Los guiños a Cortázar en especial a la construcción de Rayuela no son pocos como en los paseos por el Parque High Line que hacen acordar a los paseos y desencuentros de La Maga y Oliveira y volver a ver el mar, volver a pensar en Nanni e intuir que también sus padres se enamoraron de él cuando de chica usaba la pluma Pelikan y escuchaba a Beethoven y volvía a sentarse frente a las olas para sentir que Nanni siempre estaba como el mar que siempre recomienza. Y si esa niña de 12 años vuelve a los 22 al pueblo es porque la historia lo amerita, el punto de vista cambia, las ilusiones son otras, ya no es la muchacha que entra al taller de orfebrería se pone el mameluco y toma limonada, ni se rozan las rodillas con Nanni mientras trabajan, o cuando charlaba con sus padres con luz natural porque cortaban la luz eléctrica. Ya no escucha con ellos el aria de Don Giovani de Mozart. Ahora estudia Letras en la Universidad de Roma y cada capítulo es la búsqueda del origen, la terca obsesión de vencer el tiempo, de arrinconarlo apenas, de que “el odio se amortigüe detrás de la ventana” como cantó Serrat pero no es lo que ocurre. Algo terrible sucedió en San Giustiniano, algo que cambió el orden de las cosas, ya no es el pueblo de mediados del siglo XX con su aire bucólico donde ocurrieron las primeras andanzas, los primeros estudios y el amor con todos sus bemoles. Los pocos habitantes que quedan hablan de destrucción, desaparición y muerte, los vecinos no la reconocen y cada uno cuenta su versión de los hechos. 
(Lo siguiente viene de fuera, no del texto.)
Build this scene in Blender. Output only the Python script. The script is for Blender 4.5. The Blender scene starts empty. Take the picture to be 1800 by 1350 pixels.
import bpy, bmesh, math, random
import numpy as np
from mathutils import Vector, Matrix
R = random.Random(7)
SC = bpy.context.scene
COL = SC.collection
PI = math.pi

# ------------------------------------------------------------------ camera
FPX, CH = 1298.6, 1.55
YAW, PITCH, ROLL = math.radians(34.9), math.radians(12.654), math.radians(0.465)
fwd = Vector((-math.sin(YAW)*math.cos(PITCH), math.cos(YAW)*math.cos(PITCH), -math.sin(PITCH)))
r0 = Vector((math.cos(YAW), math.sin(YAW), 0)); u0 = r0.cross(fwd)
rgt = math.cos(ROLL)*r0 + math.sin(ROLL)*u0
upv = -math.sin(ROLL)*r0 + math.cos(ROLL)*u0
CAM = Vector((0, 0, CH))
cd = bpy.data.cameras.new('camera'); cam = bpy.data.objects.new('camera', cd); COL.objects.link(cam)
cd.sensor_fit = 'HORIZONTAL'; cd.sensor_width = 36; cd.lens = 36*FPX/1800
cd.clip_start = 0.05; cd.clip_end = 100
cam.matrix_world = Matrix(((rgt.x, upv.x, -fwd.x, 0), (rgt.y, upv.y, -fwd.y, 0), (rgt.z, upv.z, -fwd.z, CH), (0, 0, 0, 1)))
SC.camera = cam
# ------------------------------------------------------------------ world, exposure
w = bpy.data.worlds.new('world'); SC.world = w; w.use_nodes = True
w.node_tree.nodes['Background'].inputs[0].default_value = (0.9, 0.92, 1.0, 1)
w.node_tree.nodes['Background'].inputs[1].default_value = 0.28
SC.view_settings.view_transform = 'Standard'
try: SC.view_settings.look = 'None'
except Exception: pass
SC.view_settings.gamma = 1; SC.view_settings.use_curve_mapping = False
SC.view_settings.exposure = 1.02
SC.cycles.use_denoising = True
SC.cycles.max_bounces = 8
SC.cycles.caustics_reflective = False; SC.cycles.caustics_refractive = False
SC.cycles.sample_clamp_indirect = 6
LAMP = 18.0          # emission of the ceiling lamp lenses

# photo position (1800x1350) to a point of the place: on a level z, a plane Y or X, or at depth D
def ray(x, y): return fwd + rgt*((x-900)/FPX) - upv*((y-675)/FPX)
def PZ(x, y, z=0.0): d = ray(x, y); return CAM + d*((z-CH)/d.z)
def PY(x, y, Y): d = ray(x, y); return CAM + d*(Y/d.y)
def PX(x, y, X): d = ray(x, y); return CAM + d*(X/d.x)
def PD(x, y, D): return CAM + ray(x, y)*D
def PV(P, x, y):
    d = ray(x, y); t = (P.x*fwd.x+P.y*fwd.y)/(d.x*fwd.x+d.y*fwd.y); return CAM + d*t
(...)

De esta forma Aciman da una vuelta de tuerca y sugiere un hecho policial sin afectar en lo más mínimo lo que se mencionó desde un inicio. Una escritura que sobrevive a su propia trama, se asemeja a un ventrílocuo que deja que sus personajes hablen por sí mismos, trasmitan sus emociones de la primera infancia, la pubertad y la presencia de los primeros y más importantes seres amados en un diario íntimo de compleja construcción. 

André Aciman nació en Alejandría en 1951, pasó su adolescencia en Italia y sus padres se instalaron en Nueva York en 1968. Publicó La huída de Egipto y Llámame por tu nombre que fue llevada al cine por Luca Guadagnino con guion de James Ivory.